Ik kan me nog herinneren dat Thijs die eerste tijd weleens midden in de nacht met Tom ging rijden om hem in slaap te krijgen. En dan maar hopen dat hij niet binnen een half uur na thuiskomst alweer wakker werd. En ik weet nog hoe vergeetachtig ik was tijdens mijn zwangerschappen. Of hoe ik steevast meedeed met het middagdutje van de kinderen, als een oud vrouwtje. Gewoon te moe om de hele dag door te gaan. En hoe ik me soms door de dag sleepte, geen zin meer om iets te doen. Met zware armen en benen waardoor iedere stap aanvoelde als ik drie rondjes op de atletiekbaan had gelopen.

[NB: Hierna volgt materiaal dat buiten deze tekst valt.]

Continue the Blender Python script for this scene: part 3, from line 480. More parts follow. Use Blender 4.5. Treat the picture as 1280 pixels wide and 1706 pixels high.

Toch ga je ‘gewoon’ door: Je bezoekt vrienden en vriendinnen. Probeert naar de verjaardagen van geliefden te gaan. Werkt, kookt, poetst en wast. Want tja, het leven gaat gewoon door. Dat vind ik ook zo bijzonder aan de natuur, dat een moeder dat blijkbaar gewoon allemaal kan. Of nou ja, gewoon is misschien niet het juiste woord in dit geval. Want feitelijk is het een wereldprestatie die vaak een beetje onderschat wordt.
Ondanks dat ben ik echt blij dat ik die periode inmiddels achter me aan het laten ben. Uiteindelijk functioneer ik toch het beste bij minstens acht à negen uur slaap en met tijd voor andere dingen dan alleen verschonen en voeden. Hoe schattig zo’n klein babietje ook is, ik vind het heerlijk dat mijn kroost steeds een beetje zelfstandiger wordt. En later, als ze groot zijn, wil ik natuurlijk best af en toe een dagje op hún kleine baby’s passen. Lijkt me heerlijk om eventjes ongegeneerd te zorgen en ze daarna weer terug te kunnen geven aan papa en mama. Kan ik weer gewoon mijn volle nachtrust pakken, ideaal.